Olin is the landscape architect of the as-yet-unbuilt United States embassy in London, designed by Kieran Timberlake.
Courtesy OLIN
AR: It seems like a difficult, contradictory goal—designing security measures that are almost enjoyable.
LO: Conflicts are fundamental to our society, to life. If we had perfect balance, there would be stasis, and life would stop. That is called death. There is a certain imbalance to the universe. You don’t have to be an oriental philosopher to know that. If you take a street, there is a built-in conflict in the street. It is built to allow movement through, to connect one place to another.

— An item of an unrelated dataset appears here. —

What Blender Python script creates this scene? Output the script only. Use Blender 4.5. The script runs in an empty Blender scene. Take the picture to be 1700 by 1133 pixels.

But it also, by its very nature, produces addresses for you to stop at. So wanting to stop versus wanting to move is built into every street in the world. That conflict bedevils us, forever. The security problems of today are, in a funny way, tied to those old conflicts about access versus defensiveness. The new embassy in London has a kit-of-parts of all these fundamental ideas. There’s a plaza with a nice wall, a bench against the wall, a meadow beyond, a public garden and a pond. The pond has got ducks and water plants, but it’s a device to keep people away. And the wall, on which we’re hoping to get a nice piece of art, is a non-climbable wall. This big mural on a wall, reflected in a pond, is a protective device, but it’s also handsome as hell. Or should be. You can look at it as a security device, or you can sit around the park, look at the art, feed the ducks, and not think about it.